Here are some thoughts around this subject, in list form.

  1. We all need to be careful to frame our views appropriately on issues of liberty.
  2. We need to be prepared to participate in discussions in a loving manner when we agree and when we disagree in order for discussions not to be bogged down in player-hating.
  3. We must recognise the limits of the medium – both in terms of non-verbal communication, and in terms of the form and function of blogs as dialogues primarily based on personal opinion not produced primarily as ministry, but rather as personal reflection and possibly the pursuit of wisdom (unless somebody deliberately sets out to have a ministry blog – but even then the medium needs to be taken into account). We interpret based on medium everywhere else. Peer reviewed journal articles are interpreted differently to the opinion column of a tabloid newspaper though both are ostensibly written communication.
  4. We need to frame our disagreements in love and with a desire to be reaching the same goal. A more nuanced view (because most of us start on extremes, most of the time).

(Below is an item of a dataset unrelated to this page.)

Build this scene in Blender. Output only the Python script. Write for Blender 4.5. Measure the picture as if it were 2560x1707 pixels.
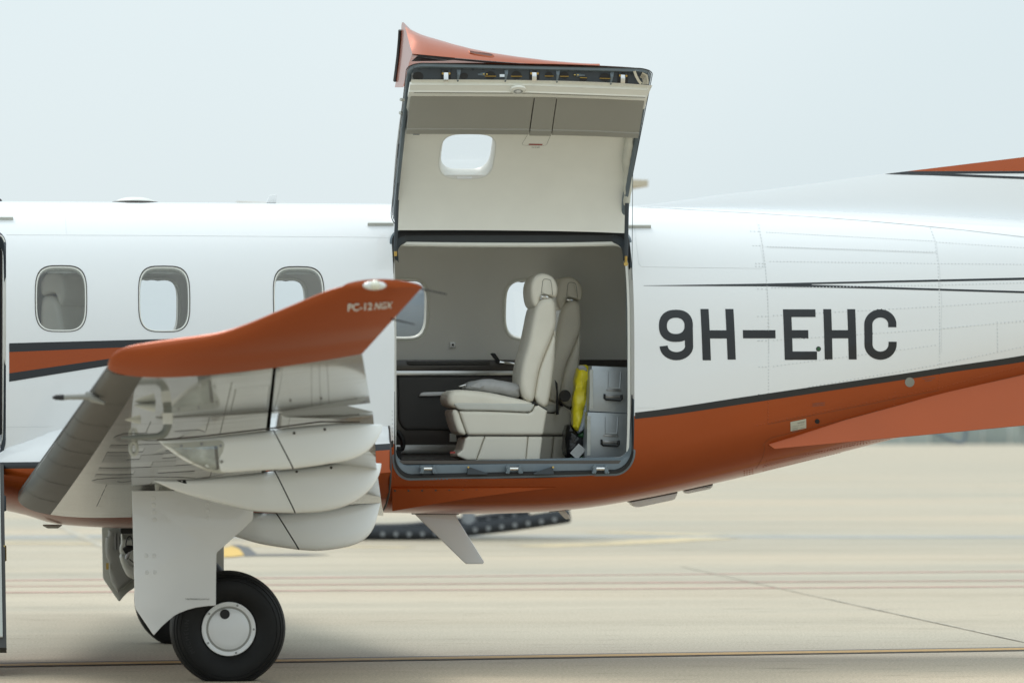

  5. We need to be encouraging people to speak their minds on issues as part of the online conversation, and we need to be prepared to speak the truth with love if we think they’re wrong.
  6. Any outcome  that leads to those in ministry, who are hopefully generally well thought out theologically (and hopefully more broadly), being too scared to voice their opinions is less than ideal.
  7. People in ministry need to be sensitive to those reading their thoughts and not create unnecessary obstacles.